A key caveat is that “sure, consolidation makes sense, but the majors have not led the way in shale development,” said Kistler. Given the independents’ lower cost structure, any acquisition would likely be allowed to operate under a separate umbrella, as with ExxonMobil’s purchase of XTO Resources.

But amid all the talk of falling commodity prices, reduced capex and possible need for consolidation, what factors could come to the fore and surprise to the upside—and maybe shorten the duration and depth of pain from low oil prices?

Simmons’ Kistler points to the potential for delays, cancellations or execution issues related to the backlog of major projects planned in non-OPEC countries. With a nameplate capacity of 10.8 MMbbl/d, covering 2014-2018, the projects are skewed heavily to Brazil and Russia—countries where “execution risk is above average”—which account for roughly 30% and 15% of the backlog, respectively. Moreover, some 1.6 MMbbl/d of the 10.8 MMbbl/d of project backlog have already been deferred or cancelled.

In addition, there is always the possibility of unplanned outages in countries such as Iraq, Iran, Libya, Nigeria, Russia and Venezuela.

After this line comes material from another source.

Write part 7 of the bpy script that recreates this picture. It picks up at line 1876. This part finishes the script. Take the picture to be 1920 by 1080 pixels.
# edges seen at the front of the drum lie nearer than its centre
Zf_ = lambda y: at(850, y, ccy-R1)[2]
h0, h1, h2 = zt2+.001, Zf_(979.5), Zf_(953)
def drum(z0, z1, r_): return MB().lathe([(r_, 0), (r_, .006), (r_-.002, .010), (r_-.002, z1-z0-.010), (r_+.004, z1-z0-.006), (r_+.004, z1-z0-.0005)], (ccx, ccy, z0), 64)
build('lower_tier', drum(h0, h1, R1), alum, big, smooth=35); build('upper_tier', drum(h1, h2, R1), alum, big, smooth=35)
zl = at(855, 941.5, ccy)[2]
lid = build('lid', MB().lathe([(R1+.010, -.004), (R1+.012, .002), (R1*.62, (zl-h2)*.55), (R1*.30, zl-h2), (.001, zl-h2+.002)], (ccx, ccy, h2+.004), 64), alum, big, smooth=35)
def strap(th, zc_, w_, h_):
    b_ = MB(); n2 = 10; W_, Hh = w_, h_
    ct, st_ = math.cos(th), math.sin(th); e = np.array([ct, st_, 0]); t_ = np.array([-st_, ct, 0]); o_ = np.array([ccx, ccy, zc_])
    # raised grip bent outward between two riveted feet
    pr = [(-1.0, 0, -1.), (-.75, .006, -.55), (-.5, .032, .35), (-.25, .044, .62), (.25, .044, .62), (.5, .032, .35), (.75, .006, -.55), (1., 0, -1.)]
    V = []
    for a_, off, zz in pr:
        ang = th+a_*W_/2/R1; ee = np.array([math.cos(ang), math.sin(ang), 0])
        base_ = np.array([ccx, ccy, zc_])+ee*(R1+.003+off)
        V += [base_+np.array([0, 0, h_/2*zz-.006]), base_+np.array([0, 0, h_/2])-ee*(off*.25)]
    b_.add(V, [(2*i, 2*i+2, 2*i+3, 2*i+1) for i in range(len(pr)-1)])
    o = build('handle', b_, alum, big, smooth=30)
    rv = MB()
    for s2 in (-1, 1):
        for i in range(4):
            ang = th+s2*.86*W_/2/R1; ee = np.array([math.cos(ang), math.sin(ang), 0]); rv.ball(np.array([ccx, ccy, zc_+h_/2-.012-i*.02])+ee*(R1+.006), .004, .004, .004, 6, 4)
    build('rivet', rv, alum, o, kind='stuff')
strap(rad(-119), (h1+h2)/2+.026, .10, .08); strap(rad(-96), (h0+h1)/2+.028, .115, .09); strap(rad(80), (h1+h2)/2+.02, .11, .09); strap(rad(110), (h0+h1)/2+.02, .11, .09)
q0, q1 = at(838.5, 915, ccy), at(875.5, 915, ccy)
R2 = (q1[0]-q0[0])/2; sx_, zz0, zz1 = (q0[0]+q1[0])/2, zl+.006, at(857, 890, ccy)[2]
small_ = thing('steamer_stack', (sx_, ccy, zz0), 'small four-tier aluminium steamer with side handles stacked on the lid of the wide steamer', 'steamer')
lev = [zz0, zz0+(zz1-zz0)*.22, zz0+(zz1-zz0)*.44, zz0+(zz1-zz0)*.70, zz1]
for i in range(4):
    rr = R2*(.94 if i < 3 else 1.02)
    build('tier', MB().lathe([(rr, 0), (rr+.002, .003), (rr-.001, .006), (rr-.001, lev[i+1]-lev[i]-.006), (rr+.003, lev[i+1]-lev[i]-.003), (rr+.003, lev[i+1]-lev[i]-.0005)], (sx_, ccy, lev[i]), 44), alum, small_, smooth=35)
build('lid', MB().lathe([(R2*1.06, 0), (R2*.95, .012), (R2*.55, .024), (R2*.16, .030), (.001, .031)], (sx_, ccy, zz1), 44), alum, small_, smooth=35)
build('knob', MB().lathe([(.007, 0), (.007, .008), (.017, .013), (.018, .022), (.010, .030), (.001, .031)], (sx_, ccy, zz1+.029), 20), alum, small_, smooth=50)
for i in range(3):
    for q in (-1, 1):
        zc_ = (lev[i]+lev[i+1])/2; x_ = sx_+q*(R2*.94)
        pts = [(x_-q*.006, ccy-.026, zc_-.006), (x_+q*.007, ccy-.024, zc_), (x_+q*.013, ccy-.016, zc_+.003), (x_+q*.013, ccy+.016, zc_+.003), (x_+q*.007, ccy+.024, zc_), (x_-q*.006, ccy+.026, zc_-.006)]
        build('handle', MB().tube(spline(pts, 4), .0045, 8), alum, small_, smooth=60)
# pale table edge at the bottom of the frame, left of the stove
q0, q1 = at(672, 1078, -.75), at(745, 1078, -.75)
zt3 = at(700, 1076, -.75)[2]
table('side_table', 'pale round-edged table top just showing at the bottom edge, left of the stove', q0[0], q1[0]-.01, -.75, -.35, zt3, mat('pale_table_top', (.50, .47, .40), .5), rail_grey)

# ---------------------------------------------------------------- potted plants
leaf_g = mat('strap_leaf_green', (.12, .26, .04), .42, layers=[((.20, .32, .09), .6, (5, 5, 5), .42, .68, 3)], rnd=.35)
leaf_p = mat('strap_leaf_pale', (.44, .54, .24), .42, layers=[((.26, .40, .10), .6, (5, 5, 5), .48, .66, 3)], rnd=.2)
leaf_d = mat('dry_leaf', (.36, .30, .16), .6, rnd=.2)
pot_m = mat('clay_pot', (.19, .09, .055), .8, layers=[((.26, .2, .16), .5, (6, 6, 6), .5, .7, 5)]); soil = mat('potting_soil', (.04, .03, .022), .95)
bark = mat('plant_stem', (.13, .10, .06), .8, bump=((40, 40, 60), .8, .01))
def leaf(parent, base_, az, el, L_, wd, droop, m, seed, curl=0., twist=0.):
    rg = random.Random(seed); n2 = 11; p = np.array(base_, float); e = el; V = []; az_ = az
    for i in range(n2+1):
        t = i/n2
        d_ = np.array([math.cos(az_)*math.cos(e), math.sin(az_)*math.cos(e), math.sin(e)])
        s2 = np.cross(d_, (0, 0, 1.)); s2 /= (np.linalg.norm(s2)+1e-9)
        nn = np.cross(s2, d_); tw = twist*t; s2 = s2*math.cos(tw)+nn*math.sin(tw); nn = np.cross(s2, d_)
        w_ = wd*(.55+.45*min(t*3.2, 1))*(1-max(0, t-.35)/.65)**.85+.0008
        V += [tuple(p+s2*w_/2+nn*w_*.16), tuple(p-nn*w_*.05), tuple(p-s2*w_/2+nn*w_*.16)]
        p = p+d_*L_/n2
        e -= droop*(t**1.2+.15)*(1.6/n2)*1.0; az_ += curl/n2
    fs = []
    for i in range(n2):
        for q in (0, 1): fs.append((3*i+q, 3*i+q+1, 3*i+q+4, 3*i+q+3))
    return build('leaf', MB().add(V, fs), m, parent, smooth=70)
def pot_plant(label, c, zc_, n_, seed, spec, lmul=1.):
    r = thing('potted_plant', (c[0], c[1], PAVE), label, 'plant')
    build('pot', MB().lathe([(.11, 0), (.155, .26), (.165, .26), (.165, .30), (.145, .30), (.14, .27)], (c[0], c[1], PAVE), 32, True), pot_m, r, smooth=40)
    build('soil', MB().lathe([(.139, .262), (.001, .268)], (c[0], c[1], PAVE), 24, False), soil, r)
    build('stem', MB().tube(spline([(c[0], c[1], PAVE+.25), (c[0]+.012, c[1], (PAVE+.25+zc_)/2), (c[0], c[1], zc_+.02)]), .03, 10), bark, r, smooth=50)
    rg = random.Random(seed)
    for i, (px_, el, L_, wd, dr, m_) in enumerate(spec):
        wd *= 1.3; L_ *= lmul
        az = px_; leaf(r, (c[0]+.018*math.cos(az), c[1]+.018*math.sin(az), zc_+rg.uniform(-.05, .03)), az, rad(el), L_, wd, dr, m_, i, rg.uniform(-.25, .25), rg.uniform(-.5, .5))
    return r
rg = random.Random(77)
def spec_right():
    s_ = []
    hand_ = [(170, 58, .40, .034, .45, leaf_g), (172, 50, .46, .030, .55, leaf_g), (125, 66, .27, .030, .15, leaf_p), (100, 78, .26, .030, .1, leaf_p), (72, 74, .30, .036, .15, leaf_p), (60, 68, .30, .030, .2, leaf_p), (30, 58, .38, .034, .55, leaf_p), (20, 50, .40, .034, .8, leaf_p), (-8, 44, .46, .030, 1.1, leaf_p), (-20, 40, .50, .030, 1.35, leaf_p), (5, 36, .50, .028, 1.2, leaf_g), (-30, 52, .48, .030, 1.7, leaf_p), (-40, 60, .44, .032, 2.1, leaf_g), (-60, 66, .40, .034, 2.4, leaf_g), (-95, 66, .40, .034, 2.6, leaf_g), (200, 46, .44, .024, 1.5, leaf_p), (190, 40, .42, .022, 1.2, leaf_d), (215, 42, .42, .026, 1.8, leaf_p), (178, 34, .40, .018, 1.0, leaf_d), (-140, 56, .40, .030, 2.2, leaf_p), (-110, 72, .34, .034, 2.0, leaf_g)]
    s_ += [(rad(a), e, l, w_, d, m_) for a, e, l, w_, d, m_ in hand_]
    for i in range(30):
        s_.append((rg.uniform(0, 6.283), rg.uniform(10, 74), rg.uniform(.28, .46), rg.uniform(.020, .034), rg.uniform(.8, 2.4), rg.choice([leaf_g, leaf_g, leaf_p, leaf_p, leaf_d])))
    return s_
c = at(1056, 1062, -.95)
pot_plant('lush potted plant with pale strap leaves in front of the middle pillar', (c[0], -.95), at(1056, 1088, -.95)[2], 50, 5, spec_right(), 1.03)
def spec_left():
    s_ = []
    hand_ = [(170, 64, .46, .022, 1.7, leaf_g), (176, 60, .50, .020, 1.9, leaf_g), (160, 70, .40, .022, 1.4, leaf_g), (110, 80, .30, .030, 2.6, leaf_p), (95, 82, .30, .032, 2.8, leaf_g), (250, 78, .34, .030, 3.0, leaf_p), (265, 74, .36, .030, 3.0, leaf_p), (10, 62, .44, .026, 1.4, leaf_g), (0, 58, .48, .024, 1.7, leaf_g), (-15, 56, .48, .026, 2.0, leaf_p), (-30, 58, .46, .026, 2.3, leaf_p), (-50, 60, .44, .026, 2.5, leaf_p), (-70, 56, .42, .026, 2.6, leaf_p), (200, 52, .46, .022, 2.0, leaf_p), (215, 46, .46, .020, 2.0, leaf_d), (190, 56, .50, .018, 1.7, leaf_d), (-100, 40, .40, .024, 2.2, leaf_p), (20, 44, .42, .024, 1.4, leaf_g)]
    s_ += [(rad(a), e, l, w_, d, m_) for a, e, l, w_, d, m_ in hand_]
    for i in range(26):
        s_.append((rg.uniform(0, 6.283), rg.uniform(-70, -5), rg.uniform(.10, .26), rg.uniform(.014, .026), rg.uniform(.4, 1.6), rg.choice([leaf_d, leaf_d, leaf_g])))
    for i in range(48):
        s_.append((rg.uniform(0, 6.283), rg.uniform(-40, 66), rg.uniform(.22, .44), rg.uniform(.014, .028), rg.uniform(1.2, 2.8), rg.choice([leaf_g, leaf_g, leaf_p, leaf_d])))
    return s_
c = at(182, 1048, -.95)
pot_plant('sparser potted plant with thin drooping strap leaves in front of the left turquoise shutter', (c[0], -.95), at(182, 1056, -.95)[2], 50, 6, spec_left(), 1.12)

Also, sanctions imposed on Russia could ultimately result in reduced oil output there, while the competing demands of social programs—historically financed by higher oil prices—could squeeze capital available for reinvestment in oil in a host of countries in the Middle East, North Africa and Latin America.

“We can’t recall a more unstable period in the world order in our lifetime,” said a recent Simmons report, “and the implosion in oil prices is a potential accelerant to an already incendiary Middle East-North Africa region, in addition to Venezuela, Russia and other global cauldrons. Notwithstanding, we would submit that there is zero geopolitical risk premium currently embedded in oil prices.”